Memories Schmemories, Continuing Saga Update!! Silken Threads by Patricia Ryan

http://www.patricia-ryan.com/

There is a reason why Silken Threads (published in 1999) by Patricia Ryan won the 2000 RITA award for best historical novel. It's good! Oh sure, when I reread the book I did notice some anachronistic terms; however the book is so steeped in medieval atmosphere that I chose to ignore them.

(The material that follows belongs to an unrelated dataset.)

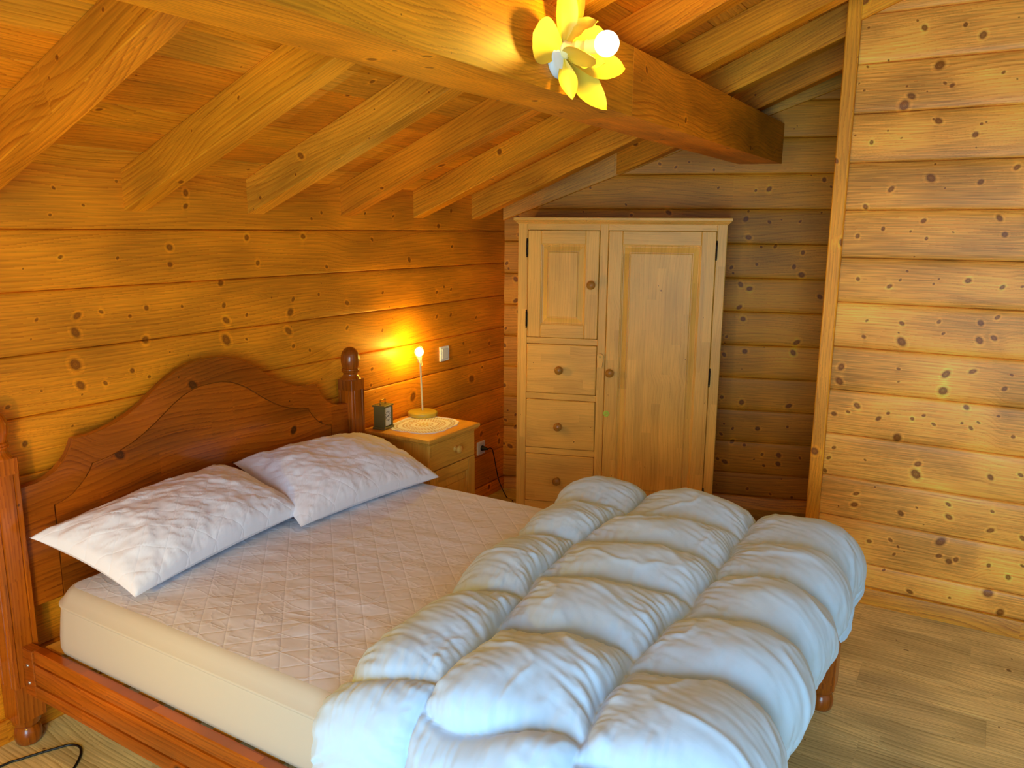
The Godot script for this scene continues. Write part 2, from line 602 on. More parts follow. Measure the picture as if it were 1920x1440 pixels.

This story takes place in 1165, a time period woefully neglected. We have Graeham Fox, a bastard soldier of fortune, and Joanna Chapman, a widow and a down-on-her-luck silk merchant. Here's the quick plot: Graeham is sent to London on a mission to rescue a woman from her husband. Along the way he is set upon by a bunch of brigands and has the crap beat out of him. He is rescued by Joanna's brother Hugh and taken to her house to recover. Well, as luck would have it for Romanceland, he suffers some broken ribs and a broken leg which requires him to stay at Joanna's house for two months. It is at this point, and this is a really early point, that the story becomes really good. You see, Joanna's house is located behind the house of the woman he is to rescue and from a window, Graeham can keep an eye on the coming and goings of that house. Anything ringing a bell yet? For all of you who have watched Hitchcock's Rear Window, you should be hearing a giant clanging in your brain... because this story is a take-off of that wonderful movie.

Neither one of the main characters are aristocratic, and Graeham has ambitions that make a HEA very hard to come by. The romance is based on lies and distrust but the characters that travel by Graeham's window are what makes this tale a better than normal romance. What makes this book really great are the characters that share the pages with Graeham and Joanna. There's the quite sympathetic leper, Thomas; the whore; the shopkeepers; and London. Yes, London... in this book, all of the rich textures of London are there, including the smells.

This is one of my favorite books, and if I have any complaints, it would be the quick wrapping up of all the stumbling blocks that Ms. Ryan set up along the way. And, I wish that she still wrote historicals. I followed her Nell Sweeney books and read her Louisa Burton's, but I loved her historical writing the best. If you have never read a book by Ms. Ryan, I'd recommend going to the library and checking this one out.

Time/Place: Medieval England
Rating:
Sensuality Rating: Warm, with a hot bath scene.